A recent webinar by the Green Sports Alliance offered some valuable advice for organizations considering how to best communicate their green messages to the public. Many presenters agreed on one piece of advice: Sports teams should make a commitment to sustainability. 

Suzanne Shelton, from the Shelton Group, which specializes in sustainability marketing, reminded viewers that brands matter. Shelton shared research data suggesting that a large percentage of consumers (over 60 percent) believe a product is green because of the brand’s environmental reputation. How does a team build a good reputation? First, said Shelton, by committing to a sustainability action, or actions, that can be measured. She suggested that brands can allay fears of “greenwashing” by being committed and consistent. An organization-wide commitment to sustainability shines through to the public. “Greenwashing is more black and white than you might think,” Shelton said. “If you’re on the right side, it will be clear.”

Shelton and David Doan, a Director of Marketing with CSE, also recommended that teams have fun with their marketing efforts. Doan urged teams to go beyond the traditional act of simply selling sponsorships. Sports offer a unique opportunity to deliver “integrated marketing programs” that can both engage fans and increase revenue. Doan sited the Blazers-Burgerville partnership and the Falcons – Novelis partnership as good examples. Burgerville, a Northwest franchise known for its sustainability focus, created the Blazers Burger, a limited offer that quickly became a top seller. Down South, the Atlanta Falcons teamed up with Novelis, the world’s largest recycler of aluminum, to launch the “Get Caught in the Act” recycling program. The program videotapes fans who recycle a can and then posts their image on the stadium’s Jumbotron. For their small act, fans get positive reinforcement from a few seconds of fame.

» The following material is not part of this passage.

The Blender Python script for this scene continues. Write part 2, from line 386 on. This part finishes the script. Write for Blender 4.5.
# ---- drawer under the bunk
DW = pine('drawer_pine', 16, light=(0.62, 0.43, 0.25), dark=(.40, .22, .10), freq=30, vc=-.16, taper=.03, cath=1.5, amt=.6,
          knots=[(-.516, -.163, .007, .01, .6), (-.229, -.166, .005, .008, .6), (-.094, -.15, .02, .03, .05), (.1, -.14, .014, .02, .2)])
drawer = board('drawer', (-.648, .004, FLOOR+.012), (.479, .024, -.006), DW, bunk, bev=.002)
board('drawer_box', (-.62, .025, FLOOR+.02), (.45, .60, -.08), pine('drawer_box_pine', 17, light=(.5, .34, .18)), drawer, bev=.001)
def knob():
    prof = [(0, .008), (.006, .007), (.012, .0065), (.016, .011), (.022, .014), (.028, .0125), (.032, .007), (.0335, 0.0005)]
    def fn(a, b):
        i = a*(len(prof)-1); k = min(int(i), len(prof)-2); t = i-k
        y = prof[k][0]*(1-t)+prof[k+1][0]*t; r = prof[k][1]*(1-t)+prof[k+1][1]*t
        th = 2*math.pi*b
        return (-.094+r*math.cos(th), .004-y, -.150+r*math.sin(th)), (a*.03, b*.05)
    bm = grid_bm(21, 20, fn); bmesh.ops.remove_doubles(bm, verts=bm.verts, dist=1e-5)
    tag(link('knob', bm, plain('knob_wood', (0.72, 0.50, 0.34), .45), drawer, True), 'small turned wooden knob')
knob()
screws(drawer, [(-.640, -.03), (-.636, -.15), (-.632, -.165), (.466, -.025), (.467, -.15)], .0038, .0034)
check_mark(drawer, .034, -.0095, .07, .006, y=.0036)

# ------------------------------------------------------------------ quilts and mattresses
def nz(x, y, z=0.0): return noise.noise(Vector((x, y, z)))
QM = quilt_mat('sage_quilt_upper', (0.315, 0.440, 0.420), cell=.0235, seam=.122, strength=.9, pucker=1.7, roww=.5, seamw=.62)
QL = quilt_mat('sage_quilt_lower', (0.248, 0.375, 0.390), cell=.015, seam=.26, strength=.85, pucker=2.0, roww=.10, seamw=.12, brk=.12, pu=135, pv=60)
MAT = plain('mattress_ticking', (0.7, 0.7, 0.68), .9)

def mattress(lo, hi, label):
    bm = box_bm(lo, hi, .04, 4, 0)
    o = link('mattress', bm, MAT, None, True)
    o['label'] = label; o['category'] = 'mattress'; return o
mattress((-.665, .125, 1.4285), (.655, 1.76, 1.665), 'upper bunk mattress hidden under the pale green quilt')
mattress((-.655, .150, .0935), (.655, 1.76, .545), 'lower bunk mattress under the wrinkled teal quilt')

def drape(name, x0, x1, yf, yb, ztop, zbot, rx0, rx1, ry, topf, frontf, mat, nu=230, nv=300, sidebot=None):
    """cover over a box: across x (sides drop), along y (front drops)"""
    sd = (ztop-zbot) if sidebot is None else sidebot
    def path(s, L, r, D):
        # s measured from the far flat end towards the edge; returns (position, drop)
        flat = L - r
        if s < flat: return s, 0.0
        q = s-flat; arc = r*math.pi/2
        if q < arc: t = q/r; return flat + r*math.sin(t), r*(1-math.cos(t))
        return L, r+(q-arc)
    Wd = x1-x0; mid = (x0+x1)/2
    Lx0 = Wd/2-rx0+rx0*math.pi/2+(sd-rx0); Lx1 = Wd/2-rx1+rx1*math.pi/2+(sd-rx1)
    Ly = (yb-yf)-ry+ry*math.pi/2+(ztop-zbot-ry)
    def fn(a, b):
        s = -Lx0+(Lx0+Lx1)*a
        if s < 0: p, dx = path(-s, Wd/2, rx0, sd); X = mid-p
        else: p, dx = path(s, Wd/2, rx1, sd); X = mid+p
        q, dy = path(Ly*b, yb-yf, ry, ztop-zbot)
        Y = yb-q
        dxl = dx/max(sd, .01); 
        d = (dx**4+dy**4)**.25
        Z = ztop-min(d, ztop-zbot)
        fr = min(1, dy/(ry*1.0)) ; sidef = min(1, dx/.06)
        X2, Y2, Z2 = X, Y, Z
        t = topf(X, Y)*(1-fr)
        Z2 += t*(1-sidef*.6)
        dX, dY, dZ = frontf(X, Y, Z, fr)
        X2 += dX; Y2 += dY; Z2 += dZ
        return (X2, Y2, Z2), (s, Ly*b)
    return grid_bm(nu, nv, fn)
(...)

During his presentation, Doan also made a stunning claim: “Professional sports can do more than politics to save the planet.” Doan emphasized that sports have the power to reach every corner of the country. “Local focus creates national reach,” he said while showing a map of the way college and pro teams blanket our country. “We are a United States of Sports.”

If teams all over our country are both walking and talking green, their impact will extend beyond that of their stadium’s initiatives – beyond a building’s energy efficiency or waste diversion during Game Days. They will help push fans in unison toward more sustainable life choices.